■ AIM OF THE TASK ■
Gather each line in the entries that includes the string "this".

- - - - - - -

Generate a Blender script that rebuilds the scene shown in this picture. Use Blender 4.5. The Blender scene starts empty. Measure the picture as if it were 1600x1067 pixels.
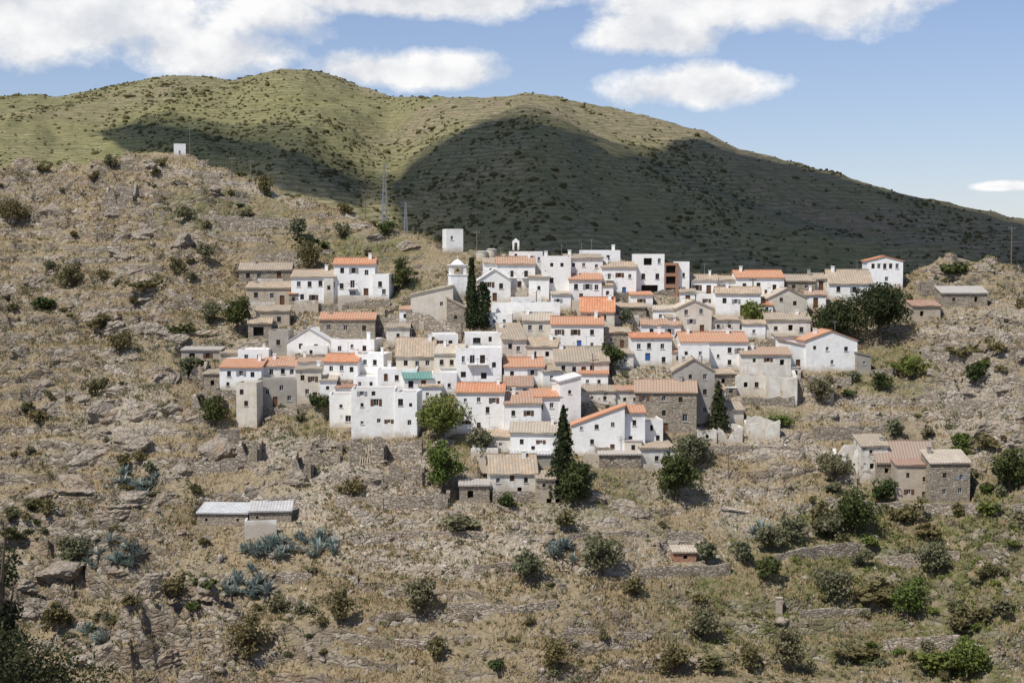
import bpy, math, random
import numpy as np
from mathutils import Vector
C = bpy.context.scene.collection
rs = random.Random(7); R = np.random.RandomState(11)
F = 1600*50/36.0
PT = math.atan((533.5-400)/F); SP, CP = math.sin(PT), math.cos(PT)
# ------------------------------------------------------------------ noise
def hsh(ix, iy, s):
    h = (ix.astype(np.int64)*374761393 + iy.astype(np.int64)*668265263 + s*982451653) & 0xffffffff
    h = ((h ^ (h >> 13))*1274126177) & 0xffffffff
    return ((h ^ (h >> 16)) & 0xffffff)/float(0xffffff)
def vn(x, y, s=0):
    x = np.asarray(x, float); y = np.asarray(y, float)
    ix = np.floor(x); iy = np.floor(y); fx = x-ix; fy = y-iy
    fx = fx*fx*(3-2*fx); fy = fy*fy*(3-2*fy)
    a = hsh(ix, iy, s); b = hsh(ix+1, iy, s); c = hsh(ix, iy+1, s); d = hsh(ix+1, iy+1, s)
    return (a*(1-fx)+b*fx)*(1-fy)+(c*(1-fx)+d*fx)*fy
def fbm(x, y, o=4, s=0, g=.5):
    t = 0; a = 1; n = 0
    for k in range(o):
        t = t+a*vn(x*2**k+17*k, y*2**k-9*k, s+k); n += a; a *= g
    return t/n
def rdg(x, y, o=4, s=0):
    t = 0; a = 1; n = 0
    for k in range(o):
        t = t+a*(1-np.abs(2*vn(x*2**k+5*k, y*2**k+3*k, s+k)-1)); n += a; a *= .5
    return t/n
def sm(a, b, x):
    t = np.clip((x-a)/(b-a), 0, 1); return t*t*(3-2*t)
# ------------------------------------------------------------------ projection
def kz(py):
    cy = (533.5-py)/F; return (-SP+cy*CP)/(CP+cy*SP)
def dxp(px, py):
    cy = (533.5-py)/F; return (px-800)/F/(CP+cy*SP)
# ------------------------------------------------------------------ terrain
CR = [(-900,300),(-300,270),(0,268),(60,268),(130,268),(180,258),(225,243),(300,240),(345,268),(430,297),(520,320),(570,345),(610,362),(660,374),(700,386),(760,396),(850,402),(950,404),(1080,430),(1200,432),(1300,432),(1420,432),(1455,416),(1480,406),(1510,408),(1540,414),(1570,420),(1600,428),(1700,440),(2100,450),(2600,500)]
CRX = [c[0] for c in CR]; CRY = [c[1] for c in CR]
PY_ = [0,10,20,50,80,110,140,160,190,205,221,238,255,273,291,500]
PZ_ = [-1.7,-4.5,-9,-22,-30,-46,-62,-66,-57,-49.2,-40.7,-31.8,-22.9,-14,-5.1,102.5]
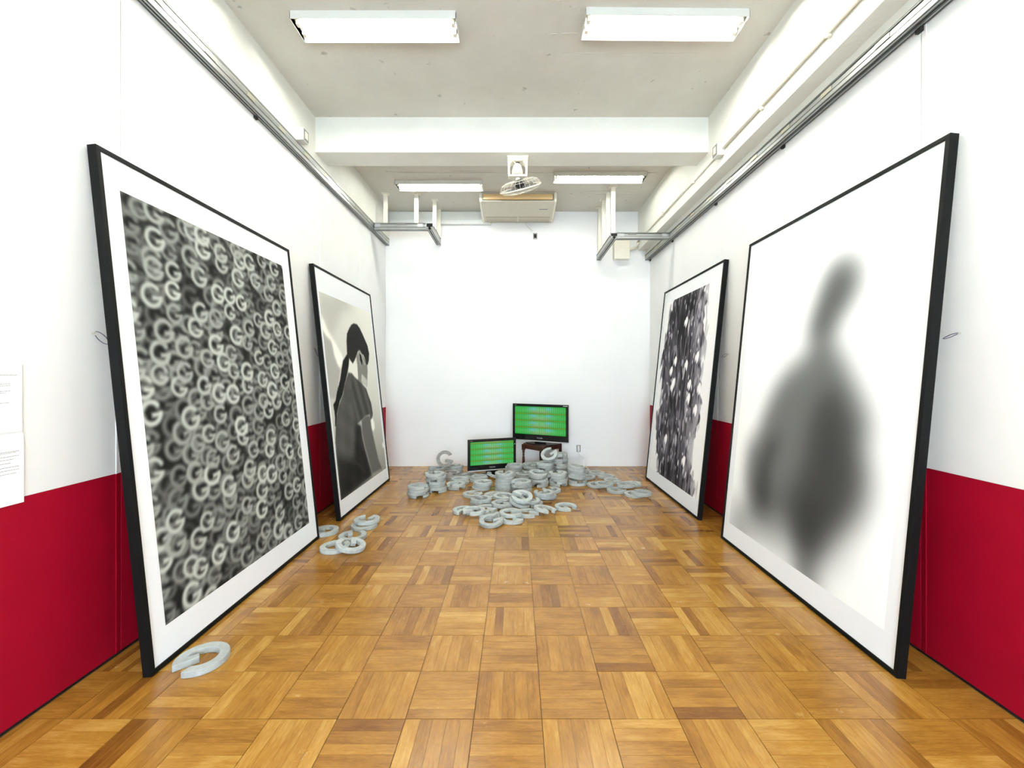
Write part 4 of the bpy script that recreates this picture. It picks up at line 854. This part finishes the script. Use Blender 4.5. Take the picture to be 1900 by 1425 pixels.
def tv(label, cx, cy, rz, zb, W_, H_, phase, zfloor, group=None):
    t = thing('television', label, 'television', (cx, cy, zfloor), rz, group)
    b = zb-zfloor; bz = .040; bot = .085*H_/.57+.01; D = .07
    f = MB(); f.box(-W_/2, W_/2, 0, .03, b, b+bot); f.box(-W_/2, W_/2, 0, .03, b+H_-bz, b+H_)
    f.box(-W_/2, -W_/2+bz, 0, .03, b+bot, b+H_-bz); f.box(W_/2-bz, W_/2, 0, .03, b+bot, b+H_-bz)
    f.build('bezel', M['black'], t, .0015)
    MB().box(-W_/2+.015, W_/2-.015, .03, .075, b+.02, b+H_-.02).box(-W_/2+.12, W_/2-.12, .075, .11, b+.08, b+H_-.1).build('rear_housing', M['rubber'], t, .004)
    MB().box(-W_/2+.004, W_/2-.004, -.008, .012, b-.012, b+.004).build('silver_strip', M['silver'], t, .002)
    sw, sh = W_-2*bz, H_-bz-bot
    grid_print('screen', M['screen'], t, sw, sh, tv_picture(phase), Matrix.Translation((-sw/2, .006, b+bot)))
    MB().box(-W_/2+bz-.004, W_/2-bz+.004, .008, .028, b+bot-.004, b+H_-bz+.004).build('panel', M['black'], t)
    # stand
    MB().box(-.09, .09, .015, .055, .012, b+.05).build('stand_neck', M['black'], t, .004)
    n = 28; poly = [(.24*math.cos(2*math.pi*k/n)*W_/.9, .03+.115*math.sin(2*math.pi*k/n)) for k in range(n)]
    MB().prism(poly, 0, .014, 'z').build('stand_base', M['black'], t, .002)
    c = bpy.data.curves.new('brand_text', 'FONT'); c.body = 'TOSHIBA'; c.size = .024; c.align_x = 'CENTER'; c.extrude = .0004
    tmp = bpy.data.objects.new('brand_text', c); COL.objects.link(tmp); bpy.context.view_layer.update()
    me = bpy.data.meshes.new_from_object(tmp.evaluated_get(bpy.context.evaluated_depsgraph_get())); bpy.data.objects.remove(tmp)
    me.materials.clear(); me.materials.append(M['silver']); me.transform(Matrix.Translation((0, -.001, b+bot*.38)) @ Matrix.Rotation(math.pi/2, 4, 'X'))
    link('lettering', me, t)
    MB().box(W_/2-.085, W_/2-.01, -.0015, .001, b+H_-.026, b+H_-.014).build('sticker', M['silver'], t) if zfloor > .1 else MB().lathe([(0, 0), (.006, 0), (.006, .012), (0, .012)], (W_/2-.02, -.004, b+H_*.78)).build('sticker', M['silver'], t)
    MB().box(-W_/2+.03, -W_/2+.075, -.0012, .001, b+H_-.024, b+H_-.019).build('model_mark', M['socket'], t)
    return t
# chair first (seat top .45), then the set on it
CH = (.405, 6.735)
t = thing('corner_chair', 'dark mahogany chair with turned legs carrying the higher television', 'chair', (CH[0], CH[1], 0), math.radians(-45))
hs = .205
def rsq(h, r, bow, n=6):
    P = []
    for (sx, sy, a0) in ((1, 1, 0), (-1, 1, 90), (-1, -1, 180), (1, -1, 270)):
        for k in range(n):
            a = math.radians(a0+90*k/(n-1)); P.append((sx*(h-r)+r*math.cos(a), sy*(h-r)+r*math.sin(a)))
        nx_, ny_ = {0: (0, 1), 90: (-1, 0), 180: (0, -1), 270: (1, 0)}[a0]
        # bowed rail in the middle of each side
        if bow: P.append((nx_*(h+bow), ny_*(h+bow)))
    return P
MB().prism(rsq(.225, .05, .012), .425, .445, 'z').build('seat_frame', M['chair'], t, .006)
MB().prism(rsq(.19, .05, .010), .444, .4495, 'z').build('seat_pad', M['seat'], t, .002)
for (x0, x1, y0, y1) in ((-.19, .19, -.215, -.195), (-.19, .19, .195, .215), (-.215, -.195, -.19, .19), (.195, .215, -.19, .19)):
    MB().box(x0, x1, y0, y1, .365, .426).build('apron', M['chair'], t, .004)
prof = [(0, 0), (.011, .0), (.014, .03), (.020, .08), (.022, .16), (.020, .22), (.013, .25), (.019, .262), (.019, .272), (.013, .284), (.020, .30), (.020, .365), (0, .365)]
for (x, y) in ((-hs, -hs), (hs, -hs)): MB().lathe(prof, (x, y, 0), seg=14).box(x-.021, x+.021, y-.021, y+.021, .34, .43).build('front_leg', M['chair'], t)
for (x, y) in ((-hs, hs), (hs, hs)): MB().box(x-.019, x+.019, y-.017, y+.017, 0, .92).build('rear_leg', M['chair'], t, .003)
MB().box(-hs, hs, hs-.012, hs+.012, .82, .93).box(-hs, hs, hs-.01, hs+.01, .60, .65).build('back_rest', M['chair'], t, .004)
tv('larger black television showing green striped bands, standing on the dark chair', .362, 6.60, -math.radians(25.5), .50, .93, .570, .0, .4502)
tv('smaller black television showing green striped bands, standing on the floor left of the chair', -.363, 6.46, math.radians(20), .090, .762, .467, .25, 0.0002)

# socket, cord and white box on the back wall
t = thing('wall_socket', 'grey metal socket plate with white plug low on the back wall', 'socket', (1.038, YB, .297))
MB().box(-.035, .035, -.006, 0, -.058, .058).build('plate', M['socket'], t, .001)
MB().box(-.016, .016, -.010, -.005, -.045, .045).build('outlet', M['cream'], t, .001)
MB().box(-.013, .013, -.04, -.010, -.028, .004).build('plug', M['cord'], t, .003)
cd = MB().tube([(1.038, YB-.03, .27), (1.04, YB-.035, .225), (1.065, YB-.03, .19), (1.11, YB-.025, .155), (1.135, YB-.022, .11), (1.14, YB-.022, .05), (1.144, YB-.03, .012), (1.150, YB-.06, .006), (1.152, YB-.20, .006)], .005, 8).build('power_cord', M['cord'])
tag(cd, 'white power cord hanging from the wall socket down to the floor', 'cord')
t = thing('white_carton', 'plain white carton standing against the back wall behind the rightmost stack', 'box', (.985, YB-.105, 0))
MB().box(-.145, .135, -.045, .045, 0, .155).build('carton_body', M['box'], t, .003)
MB().box(-.146, .136, -.046, .046, .150, .158).build('lid', M['box'], t, .001)

# ------------------------------------------------------------------ concrete letters
def letter_mesh(seed):
    R_, RI, TT = .125, .077, .034; rr = random.Random(seed); pts = []
    a0 = math.radians(40)
    for i in range(41):
        a = a0+(2*math.pi-a0)*i/40; q = R_+rr.uniform(-.0008, .0008); pts.append((q*math.cos(a), q*math.sin(a)))
    pts += [(.010, 0), (.008, -.042)]
    st = 2*math.pi-math.asin(.042/RI); a1 = math.radians(46)
    for i in range(29):
        a = st+(a1-st)*i/28; pts.append((RI*math.cos(a), RI*math.sin(a)))
    me = MB().prism(pts, 0, TT, 'z').build('concrete_letter', M['concrete'], bevel=.0035, mesh_only=True)
    return me
meshes = [letter_mesh(s) for s in range(4)]
brown = meshes[0].copy(); brown.materials.clear(); brown.materials.append(M['oldconcrete'])
for i, (lab, d) in enumerate(LETTERS):
    o = bpy.data.objects.new('concrete_letter', brown if ('upright' in lab[:8] or 'short stack behind' in lab) else meshes[i % 4]); COL.objects.link(o)
    o.rotation_mode = 'QUATERNION'; o.location = d[:3]; o.rotation_quaternion = d[3:]
    tag(o, lab, 'letter', 'grey concrete letter Gs heaped and scattered on the floor')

- - - - - - -

■ TASK ANSWER ■
Generate a Blender script that rebuilds the scene shown in this picture. Use Blender 4.5. The Blender scene starts empty. Measure the picture as if it were 1600x1067 pixels.
Write part 4 of the bpy script that recreates this picture. It picks up at line 854. This part finishes the script. Use Blender 4.5. Take the picture to be 1900 by 1425 pixels.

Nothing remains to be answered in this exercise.